Sharon Nisen learned of the literacy council through Scrabble Wars. Teams are divided into traditional, the rule-followers and dubious who can buy letters, use their phones and generally cheat.

She was enjoying the evening -- having played an energetic round of the board game, perused the silent auction and had a nice dinner. But during the slideshow that explained the need for the Literacy Council of Benton County, Nisen was shocked to learn that 45,000 adults in Northwest Arkansas don't know how to read.

9th Annual Scrabble Wars

What: A casual evening event, replete with bidding on mystery boxes, author-signed books, competitive rounds of group Scrabble, dinner and drinks.

When: Saturday, Doubletree Suites in Bentonville

Cost: $50/person, $500/table

Information: goliteracy.org or (479)273-3486

"I was astounded when I read that [that many] adults living and working in Benton County are considered functionally illiterate," Nisen says. "That blew my mind." New to Northwest Arkansas at the time, she thought, "It couldn't possibly be. Not in Benton County. Not in the area where Walmart has their world headquarters. It can't be."

She pointed out to her husband that 45,000 was the number of people who lived in her hometown back in Pennsylvania, quite a mass of people to be missing a skill so crucial to daily life. Thinking she must have misunderstood, she then emailed Vicki Ronald, executive director of the organization, hoping it was a typo. It wasn't.

Nisen couldn't fathom that many people falling through the cracks because she grew up in a family which prioritized knowledge over material things. Her parents were always quick to remind her that a good education was far more valuable than a nice house or fancy car.

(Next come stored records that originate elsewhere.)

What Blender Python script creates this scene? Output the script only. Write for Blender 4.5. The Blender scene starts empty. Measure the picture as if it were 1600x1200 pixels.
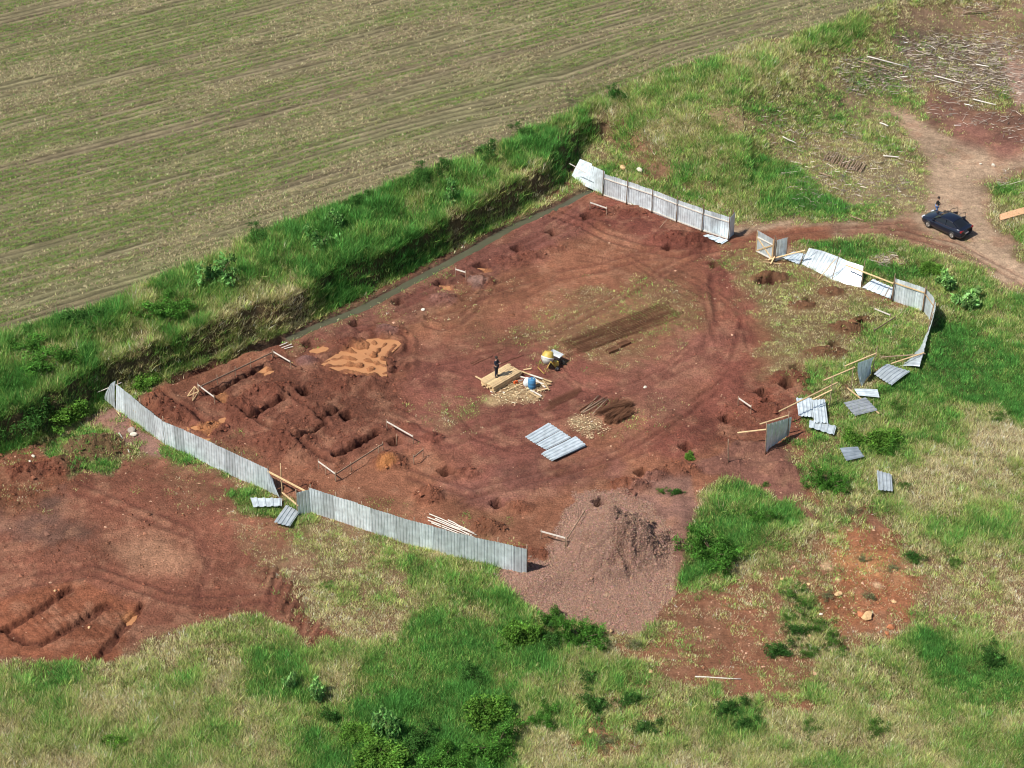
import bpy, bmesh, math, random
import numpy as np
from mathutils import Vector, Matrix
R = math.radians
random.seed(7)
RNG = np.random.default_rng(11)

# ---------------------------------------------------------------- camera, sky, sun, exposure
CAMH, FPX, PITCH = 89.0, 3240.0, R(34.7)      # drone height, focal length in photo pixels (1600 wide), pitch below the horizon
SUN_ELEV, SHADOW_AZ = R(54), R(31)          # shadows fall to +x and a little +y
scn = bpy.context.scene
COL = scn.collection
cd = bpy.data.cameras.new('camera'); cam = bpy.data.objects.new('camera', cd); COL.objects.link(cam)
cam.location = (0, 0, CAMH); cam.rotation_euler = (math.pi/2 - PITCH, 0, 0)
cd.sensor_width = 36.0; cd.lens = 36.0*FPX/1600.0; cd.clip_end = 3000; cd.clip_start = 0.5
scn.camera = cam
w = bpy.data.worlds.new('World'); scn.world = w; w.use_nodes = True
nt = w.node_tree
sky = nt.nodes.new('ShaderNodeTexSky'); sky.sky_type = 'NISHITA'; sky.sun_disc = False
sky.sun_elevation = SUN_ELEV
S = Vector((-math.cos(SUN_ELEV)*math.cos(SHADOW_AZ), -math.cos(SUN_ELEV)*math.sin(SHADOW_AZ), math.sin(SUN_ELEV)))
sky.sun_rotation = math.atan2(S.x, S.y)
nt.links.new(sky.outputs[0], nt.nodes['Background'].inputs[0]); nt.nodes['Background'].inputs[1].default_value = 0.085
sd = bpy.data.lights.new('sun', 'SUN'); sd.energy = 5.0; sd.angle = R(0.5); sd.color = (1.0, 0.95, 0.87)
sun = bpy.data.objects.new('sun', sd); COL.objects.link(sun)
sun.rotation_euler = (-S).to_track_quat('-Z', 'Y').to_euler()
scn.view_settings.view_transform = 'Standard'; scn.view_settings.look = 'None'
scn.view_settings.exposure = 0.24; scn.view_settings.gamma = 1.0
scn.cycles.filter_width = 1.05; scn.cycles.max_bounces = 5; scn.cycles.diffuse_bounces = 3; scn.cycles.transparent_max_bounces = 4

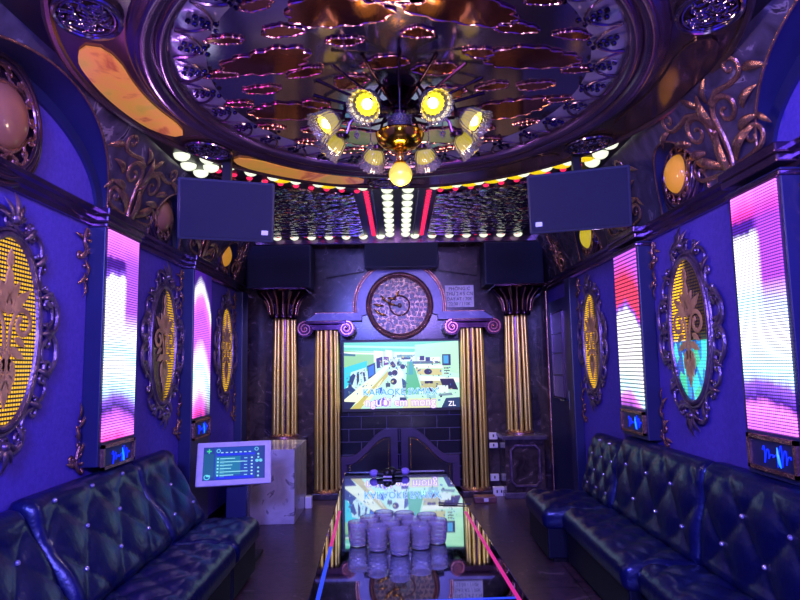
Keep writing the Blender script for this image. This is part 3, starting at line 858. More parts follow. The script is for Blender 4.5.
for i in range(n):
    g = 2 * PI * i / n
    mb = MB()
    P = []
    for k in range(13):
        t = k / 12
        gg = g + (t - .5) * 2 * PI / n
        fr = .985 - .11 * math.sin(PI * t) ** .6
        P.append((OC.x + OA * fr * math.cos(gg), OC.y + OB * fr * math.sin(gg), ZR - .024))
    mb.tube(P, .008, 6); rb = mb.build('scallop_rib', M['moulding'], ros)
    mb = MB()
    for k in range(9):
        fr = .955 - .013 * k; gg = g + (.018 if k % 2 else -.018) * (1 + .4 * math.sin(k))
        mb.sphere((OC.x + OA * fr * math.cos(gg), OC.y + OB * fr * math.sin(gg), ZR - .026), .014, 6, 4, (1, 1, .8))
    mb.build('jewel_cluster', M['jewel'], rb)

# ------------------------------------------------------------------ flat ceiling towards the stage, with its lamps
def inside(x, y, off): return ((x - OC.x) / (OA + off)) ** 2 + ((y - OC.y) / (OB + off)) ** 2 < 1
for s, lab in ((-1, 'pebbled mirror ceiling panel ringed with lamps, on the kiosk side of the double lamp row'), (1, 'pebbled mirror ceiling panel ringed with lamps, on the door side of the double lamp row')):
    mb = MB(lambda u, v, w: (u, v, H - w)); poly = []
    for i in range(15):
        x = s * (.36 + 1.06 * i / 14)
        q = 1 - ((x - OC.x) / (OA + .8)) ** 2
        yy = OC.y + (OB + .80) * math.sqrt(max(q, .05))
        poly.append((x, yy))
    poly += [(s * 1.42, 6.78), (s * .36, 6.78)]
    mb.prism(poly, .002, .02)
    tag(mb.build('pebbled_mirror', M['pebble'], smooth=False, loc=(s * .9, 6, H)), lab, 'ceiling panel', 'pebbled mirror ceiling panels')
    mb = MB(); mb.box((s * .2 - .006, 5.0, H - .015), (s * .2 + .006, 6.9, H)); ntrim += 1; struct(mb.build('trim_%d' % ntrim, M['steel'], smooth=False))
mb = MB(); mb.rbox((-W, 6.96, 2.93), (W, 7.02, H + .01), .006); ntrim += 1; struct(mb.build('trim_%d' % ntrim, M['moulding']))

def bulb_proto(name, r, m, drop=.8, sx=1., sy=1.):
    mb = MB(); mb.grid(lambda u, v: (r * sx * math.sin(v * PI / 2) * math.cos(2 * PI * u), r * sy * math.sin(v * PI / 2) * math.sin(2 * PI * u), -r * drop * math.cos(v * PI / 2)), 12, 5, cu=True)
    return mb
_pr = {}
def bulb(kind, x, y, z, label, group):
    r, m, sx, nm = {'w': (.052, 'ledwhite', 1, 'white_lamp'), 'W': (.058, 'ledwhite', 1, 'white_lamp'), 'r': (.026, 'ledred', 1, 'red_lamp'), 'y': (.034, 'glintyellow', 2.2, 'amber_glint')}[kind]
    if kind not in _pr:
        o = bulb_proto(nm, r, M[m], .75, sx).build(nm, M[m]); _pr[kind] = o
    else:
        o = _pr[kind].copy(); COL.objects.link(o)
    o.location = (x, y, z); tag(o, label, 'lamp', group)
for x, nm in ((-.09, 'kiosk'), (.09, 'door')):
    for i in range(9):
        bulb('w', x + .02, 5.0 + .22 * i, H, 'white dome lamp in the straight double row towards the stage', 'white lamps of the double row')
for s in (-1, 1):
    for i in range(20):
        bulb('r', s * .275 + .02, 5.08 + .09 * i, H, 'small red lamp in one of the two straight red rows', 'red lamps of the straight rows')
    side = 'kiosk' if s < 0 else 'door'
    for i in range(7):
        bulb('w', s * (.2 + .2 * i) + .02, 6.86, H, 'white dome lamp along the stage end of the ceiling', 'white lamps along the stage end')
        bulb('r', s * (.42 + .16 * i) + .02, 6.81, H, 'small red lamp along the stage end of the ceiling', 'red lamps along the stage end')
    for i in range(7):
        g = math.radians(90 - s * (10 + 6.2 * i)); x, y = OC.x + (OA + .58) * math.cos(g), OC.y + (OB + .58) * math.sin(g)
        bulb('w', x, y, H, 'white dome lamp following the edge of the oval', 'white lamps round the oval')
        g = math.radians(90 - s * (13 + 6.2 * i)); x, y = OC.x + (OA + .64) * math.cos(g), OC.y + (OB + .64) * math.sin(g)
        if s > 0 or i in (1, 3): bulb('y', x, y, H, 'amber bulb reflection made as a glowing capsule, following the edge of the oval', 'amber glints round the oval')
    for i in range(10):
        g = math.radians(90 - s * (11 + 4.0 * i)); x, y = OC.x + (OA + .735) * math.cos(g), OC.y + (OB + .735) * math.sin(g)
        bulb('r', x, y, H, 'small red lamp following the edge of the oval', 'red lamps round the oval')
for x, y in ((-1.5, 4.1), (-1.34, 4.17), (-1.19, 4.27), (-1.525, 4.31), (-1.375, 4.36), (-1.49, 4.48), (1.49, 4.0), (1.49, 4.2), (1.49, 4.38)):
    bulb('W', x, y, H, 'large white dome lamp clustered at the cove corner', 'white lamps at the cove corners')

# ------------------------------------------------------------------ chandelier
CX, CY = .03, 3.1
ch = thing('chandelier', 'gold and glass chandelier with eight tulip shades and a yellow ball', 'chandelier', (CX, CY, H))
mb = MB(); mb.lathe([(.0, 2.985), (.075, 2.985), (.09, 2.965), (.05, 2.94), (.02, 2.93)], (CX, CY, 0), 24); mb.build('ceiling_plate', M['darkmetal'], ch)
mb = MB(); mb.lathe([(.016, 2.96), (.016, 2.9), (.03, 2.89), (.11, 2.885), (.12, 2.87), (.1, 2.855), (.04, 2.85), (.03, 2.83), (.05, 2.82), (.055, 2.74), (.03, 2.73), (.02, 2.70)], (CX, CY, 0), 24); mb.build('hub', M['darkmetal'], ch)
mb = MB(); mb.lathe([(.052, 2.735), (.062, 2.78), (.062, 2.815), (.05, 2.83)], (CX, CY, 0), 12, 6, .06); mb.build('glass_core', M['shade'], ch)
mb = MB(); mb.lathe([(.125, 2.735), (.13, 2.725), (.12, 2.69), (.09, 2.66), (.045, 2.645), (0, 2.642)], (CX, CY, 0), 32); mb.build('bowl', M['bowl'], ch)
mb = MB(); mb.lathe([(.035, 2.65), (.04, 2.635), (.015, 2.625), (.02, 2.60), (.014, 2.585), (.03, 2.575), (.035, 2.565), (.02, 2.56)], (CX, CY, 0), 16); mb.build('finial_stem', M['gold'], ch)
mb = MB(); mb.sphere((CX, CY, 2.508), .062, 20, 14); mb.build('ball', M['globe'], ch)
for i in range(8):
    g = 2 * PI * (i + .5) / 8
    dx, dy = math.cos(g), math.sin(g)
    P = [(CX + dx * r, CY + dy * r, z) for r, z in ((.09, 2.87), (.16, 2.91), (.24, 2.90), (.30, 2.84), (.315, 2.79), (.335, 2.765), (.355, 2.77))]
    mb = MB(); mb.tube(P, [.009, .008, .008, .009, .01, .012, .014], 8)
    mb.lathe([(.0, 2.755), (.035, 2.76), (.04, 2.775), (.02, 2.79)], (CX + dx * .345, CY + dy * .345, 0), 14)
    am = mb.build('arm', M['darkmetal'], ch)
    # tulip shade tipped outwards and down
    rot = Matrix.Rotation(g, 3, 'Z') @ Matrix.Rotation(math.radians(128), 3, 'Y')
    org = Vector((CX + dx * .35, CY + dy * .35, 2.775))
    SK = 1.25
    mb = MB(lambda x, y, z: org + rot @ Vector((x * SK, y * SK, z * SK)))
    prof = [(.022, 0.0), (.040, .015), (.050, .04), (.053, .065), (.056, .085), (.063, .098), (.061, .1), (.052, .086), (.048, .063), (.044, .04), (.033, .016), (.018, .004)]
    pts = []
    nn = 64
    for (r, z) in prof:
        for k in range(nn):
            a = 2 * PI * k / nn
            q = r * (1 + .10 * abs(math.cos(8 * a)) * (.4 + .6 * z / .1)); pts.append((q * math.cos(a), q * math.sin(a), z + .006 * abs(math.cos(8 * a)) * (z / .1) ** 2))
    m_ = len(prof); mb.add(pts, [(j * nn + k, j * nn + (k + 1) % nn, ((j + 1) % m_) * nn + (k + 1) % nn, ((j + 1) % m_) * nn + k) for j in range(m_) for k in range(nn)])
    sh = mb.build('tulip_shade', M['shade'], ch)
    mb = MB(lambda x, y, z: org + rot @ Vector((x * SK, y * SK, z * SK))); mb.lathe([(.012, .008), (.030, .018), (.040, .042), (.0435, .066), (.040, .068), (.036, .045), (.02, .022)], (0, 0, 0), 32, 16, .07); mb.build('yellow_liner', M['liner'], sh)
    mb = MB(lambda x, y, z: org + rot @ Vector((x * SK, y * SK, z * SK))); mb.sphere((0, 0, .058), .02, 12, 8); mb.build('bulb', M['bulb'], sh)
for i in range(16):
    g = 2 * PI * i / 16
    mb = MB(); mb.tube([(CX + math.cos(g) * r, CY + math.sin(g) * r, z) for r, z in ((.1, 2.865), (.22, 2.885), (.36, 2.925), (.46, 2.955))], [.010, .009, .008, .011], 8); mb.build('ray_rod', M['darkmetal'], ch)
for i in range(8):
    g = 2 * PI * i / 8
    mb = MB(); rr = .23
    mb.lathe([(0, 2.70), (.012, 2.712), (.016, 2.73), (.006, 2.75), (0, 2.752)], (CX + rr * math.cos(g), CY + rr * math.sin(g), 0), 8); mb.tube([(CX + rr * math.cos(g), CY + rr * math.sin(g), 2.75), (CX + rr * math.cos(g), CY + rr * math.sin(g), 2.9)], .003, 5); mb.build('crystal_drop', M['shade'], ch)

# ------------------------------------------------------------------ hanging loudspeakers
def speaker(name, label, c, w, h, d, yaw=0, pitch=0, badge=None, group=None, hang=True, wall=False):
    x, y, z = c
    R = Matrix.Rotation(yaw, 3, 'Z') @ Matrix.Rotation(pitch, 3, 'X')
    t = thing(name, label, 'speaker', c, group)
    f = lambda a, b, e: Vector(c) + R @ Vector((a, b, e))
    mb = MB(f); mb.rbox((-w / 2, 0, -h / 2), (w / 2, d, h / 2), .012); mb.build('cabinet', M['speaker'], t)
    mb = MB(f); mb.rbox((-w / 2 + .015, -.012, -h / 2 + .015), (w / 2 - .015, .004, h / 2 - .015), .006); gr = mb.build('grille', M['grille'], t)
    if badge:
        mb = MB(f); mb.box((badge * w * .4 - .022, -.016, -h * .38), (badge * w * .4 + .022, -.011, -h * .38 + .03)); mb.build('badge', M['steel'], gr, smooth=False)
    if hang:
        mb = MB(); mb.box((x - math.sin(yaw) * d * .6 - .03, y + d * .6 - .02, z + h / 2 - .12), (x - math.sin(yaw) * d * .6 + .03, y + d * .6 + .02, H)); mb.build('bracket', M['blackplastic'], t, smooth=False)
    if wall:
        mb = MB(); mb.box((x - .06, y + d - .02, z + .0), (x + .06, D, z + .08)); mb.build('bracket', M['blackplastic'], t, smooth=False)
G = 'loudspeakers'
speaker('hanging_speaker', 'large dark loudspeaker hanging below the ceiling on the kiosk side', (-1.12, 3.9, 2.54), .62, .4, .34, yaw=.29, pitch=.2, badge=1, group=G)
speaker('hanging_speaker', 'large dark loudspeaker hanging below the ceiling on the door side', (1.22, 3.9, 2.57), .66, .4, .34, yaw=-.31, pitch=.2, badge=-1, group=G)
speaker('corner_speaker', 'black corner loudspeaker above the column by the white marble block', (-1.36, 6.85, 2.655), .74, .5, .35, group=G, hang=False, wall=True)
speaker('corner_speaker', 'black corner loudspeaker above the column on the door side', (1.36, 6.85, 2.655), .68, .5, .35, group=G, hang=False, wall=True)
speaker('centre_speaker', 'wide black centre loudspeaker above the round stage medallion', (.059, 6.98, 2.80), .865, .315, .16, group=G, hang=False, wall=True)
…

Those family values drove Nisen into business, where she spent four decades working for major companies and led her sister into a career as a teaching doctor. Shortly before that sister died, she encouraged Nisen to become a dedicated volunteer.

"[It was] the one thing my sister made me promise, because she taught students," Nisen says. "She said, 'You need to pay it forward. You need to help others who are less fortunate and haven't been given the opportunity to get an education like we have. You need to help.'"

Scrabble Wars was only a few weeks later, and Nisen took it as the perfect chance to honor her sister's legacy. She joined the board of directors that organizes the event, and she began tutoring adults learning to read (and for some, speak) English.

Her business connections helped Nisen get started on securing enviable silent auction items, and by 2014, she was in charge of organizing the auction altogether.

"It was a matter of motivating [volunteers] and reaching out to businesses, personalizing it to them by telling them what it is we'd like to have," she says. It led to donations of high-end items and products that aren't sold locally.

Most importantly, those lunch meetings and drop-in visits to potential donors included conversations about how the inability to read impacts the community. Nisen always points out some of the very things that startled her: that many adults can't participate in parent-teacher conferences, and the children can't get help with homework because of that illiteracy.

On the teaching side of it, being a literacy council tutor opened Nisen's eyes to student circumstances and their good character, as well as their vulnerability.

"They're the most lovely people you'd meet," she says. "They're hardworking, family-oriented. personable individuals.

"We're here to help anybody who wants to better themselves and make a better life for their family. With literacy, [they] stand a chance of getting a better job or improving in the job where they're at."

When a new student begins tutoring, Nisen says, they are timid and sometimes act ashamed when they can't understand. Not knowing how to answer causes many of the students to keep their heads down and avoid eye contact. Witnessing that level of uncertainty keeps Nisen coming back to help.

Outside of the council doors, not knowing how to read means dozen of inconveniences most people don't think about -- like ordering the same thing at a restaurant every time just because you're unsure of what everything else is.

That's why Nisen likes to conduct some of her lessons outside the office and instead meets her students at grocery stores and other common locations where reading could help them.

At Walmart, Nisen makes a list of foods to buy and her students have to complete a series of tasks to get them, including speaking to the greeter, finding an employee to get an item off the top shelf and reading shelf labels.

"It was things like that, things they wouldn't have done before," she says. "If it wasn't at eye level, they wouldn't buy it. If it wasn't something they hadn't bought before, they wouldn't try it."

Just learning how to communicate with others gave them greater freedom to live the lives they've envisioned.

But the best part of coaching a person from their first "ABCs" to reading and functioning in a new language is seeing the transformation into a person filled with confidence.

"The light came on in their eyes, the pride [was there]," Nisen says. "Now I see them and they're looking up, they're chatting and happy and responsive. They're being acknowledged as adults. That part is so incredibly rewarding."